## STATED EXERCISE
No images are to be carried over; print all other material exactly as it stands.

## SUPPLIED INFORMATION
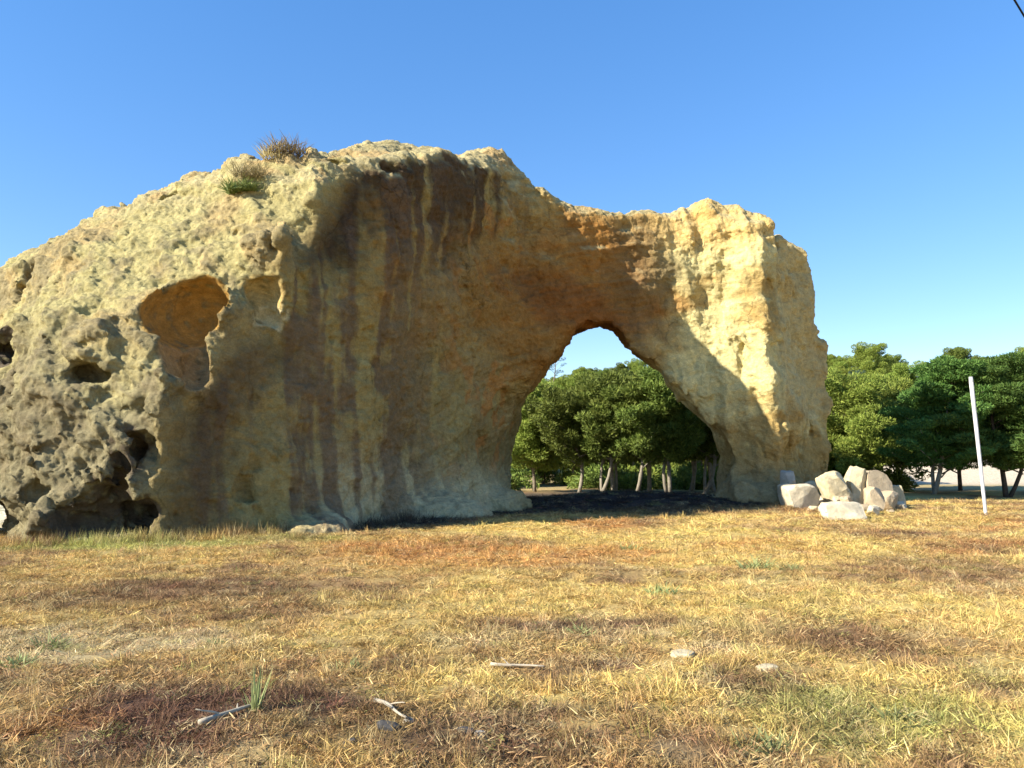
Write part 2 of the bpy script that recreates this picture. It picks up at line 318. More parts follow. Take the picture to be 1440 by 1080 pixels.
# opening
YT = 26.6
hole_px = [(712,1000),(712,690),(708,655),(714,610),(727,565),(745,538),(775,502),(805,462),(825,452),(852,450),(872,458),(890,480),(915,496),(940,518),(968,548),(996,575),(1020,600),(1036,640),(1030,680),(1022,700),(1022,1000)]
hole = [(P(a_, b_, YT).x, P(a_, b_, YT).z) for a_, b_ in hole_px]
zlo = hole[1][1]; hole[0] = (hole[1][0]-.1, -3); hole[-1] = (hole[-2][0], -3)
hq = np.arange(-4, 12, .06); hz = np.arange(-1, 9, .06)
HQ, HZ = np.meshgrid(hq, hz, indexing='ij'); HS = poly_sdf(HQ, HZ, hole)
def bil(g, x, y, x0, y0, h):
    fx = np.clip((x-x0)/h, 0, g.shape[0]-1.001); fy = np.clip((y-y0)/h, 0, g.shape[1]-1.001)
    i = fx.astype(int); j = fy.astype(int); u = fx-i; v = fy-j
    return (g[i,j]*(1-u)+g[i+1,j]*u)*(1-v)+(g[i,j+1]*(1-u)+g[i+1,j+1]*u)*v
sx = (ax > -4) & (ax < 12); sxi = np.where(sx)[0]; szi = np.where(az < 8.9)[0]
for k in szi:
    A_ = A2[sxi]; B_ = B2[sxi]
    dy = B_-YT; q = A_-.075*dy
    d = bil(HS, q, np.full(q.shape, az[k]), -4, -1, .06)
    d = d - .10*np.maximum(np.abs(dy)-.8, 0) - .10*np.maximum(-dy-.6, 0)
    sl_ = Fv[sxi, :, k]; Fv[sxi, :, k] = smax(sl_, (-d).astype(np.float32), .22)
# foot of the left leg and foot of the right pillar
def ell(x, y, z, c, r):
    k = np.sqrt(((x-c[0])/r[0])**2+((y-c[1])/r[1])**2+((z-c[2])/r[2])**2); return (k-1)*min(r)
def region(c, r, m=.6):
    lo = [np.searchsorted(a_, c[i]-r[i]-m) for i, a_ in enumerate((ax, ay, az))]; hi = [np.searchsorted(a_, c[i]+r[i]+m) for i, a_ in enumerate((ax, ay, az))]
    s = tuple(slice(a_, b_) for a_, b_ in zip(lo, hi))
    return s, ax[s[0]][:, None, None], ay[s[1]][None, :, None], az[s[2]][None, None, :]
def blob(c, r, k=.4):
    s, x, y, z = region(c, r, 1.0); Fv[s] = smin(Fv[s], ell(x, y, z, c, r).astype(np.float32), k)
blob((-.6, 25.2, .0), (1.5, 1.8, .95), .5); blob((-2.3, 21.6, -.1), (1.6, 2.2, .9), .5); blob((8.7, 26.6, .0), (1.5, 1.5, .8), .5); blob((-4.3, 17.6, -.2), (1.0, 1.6, .8), .5)
print('base', time.time()-T0)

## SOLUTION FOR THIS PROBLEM
Write part 2 of the bpy script that recreates this picture. It picks up at line 318. More parts follow. Take the picture to be 1440 by 1080 pixels.
# opening
YT = 26.6
hole_px = [(712,1000),(712,690),(708,655),(714,610),(727,565),(745,538),(775,502),(805,462),(825,452),(852,450),(872,458),(890,480),(915,496),(940,518),(968,548),(996,575),(1020,600),(1036,640),(1030,680),(1022,700),(1022,1000)]
hole = [(P(a_, b_, YT).x, P(a_, b_, YT).z) for a_, b_ in hole_px]
zlo = hole[1][1]; hole[0] = (hole[1][0]-.1, -3); hole[-1] = (hole[-2][0], -3)
hq = np.arange(-4, 12, .06); hz = np.arange(-1, 9, .06)
HQ, HZ = np.meshgrid(hq, hz, indexing='ij'); HS = poly_sdf(HQ, HZ, hole)
def bil(g, x, y, x0, y0, h):
    fx = np.clip((x-x0)/h, 0, g.shape[0]-1.001); fy = np.clip((y-y0)/h, 0, g.shape[1]-1.001)
    i = fx.astype(int); j = fy.astype(int); u = fx-i; v = fy-j
    return (g[i,j]*(1-u)+g[i+1,j]*u)*(1-v)+(g[i,j+1]*(1-u)+g[i+1,j+1]*u)*v
sx = (ax > -4) & (ax < 12); sxi = np.where(sx)[0]; szi = np.where(az < 8.9)[0]
for k in szi:
    A_ = A2[sxi]; B_ = B2[sxi]
    dy = B_-YT; q = A_-.075*dy
    d = bil(HS, q, np.full(q.shape, az[k]), -4, -1, .06)
    d = d - .10*np.maximum(np.abs(dy)-.8, 0) - .10*np.maximum(-dy-.6, 0)
    sl_ = Fv[sxi, :, k]; Fv[sxi, :, k] = smax(sl_, (-d).astype(np.float32), .22)
# foot of the left leg and foot of the right pillar
def ell(x, y, z, c, r):
    k = np.sqrt(((x-c[0])/r[0])**2+((y-c[1])/r[1])**2+((z-c[2])/r[2])**2); return (k-1)*min(r)
def region(c, r, m=.6):
    lo = [np.searchsorted(a_, c[i]-r[i]-m) for i, a_ in enumerate((ax, ay, az))]; hi = [np.searchsorted(a_, c[i]+r[i]+m) for i, a_ in enumerate((ax, ay, az))]
    s = tuple(slice(a_, b_) for a_, b_ in zip(lo, hi))
    return s, ax[s[0]][:, None, None], ay[s[1]][None, :, None], az[s[2]][None, None, :]
def blob(c, r, k=.4):
    s, x, y, z = region(c, r, 1.0); Fv[s] = smin(Fv[s], ell(x, y, z, c, r).astype(np.float32), k)
blob((-.6, 25.2, .0), (1.5, 1.8, .95), .5); blob((-2.3, 21.6, -.1), (1.6, 2.2, .9), .5); blob((8.7, 26.6, .0), (1.5, 1.5, .8), .5); blob((-4.3, 17.6, -.2), (1.0, 1.6, .8), .5)
print('base', time.time()-T0)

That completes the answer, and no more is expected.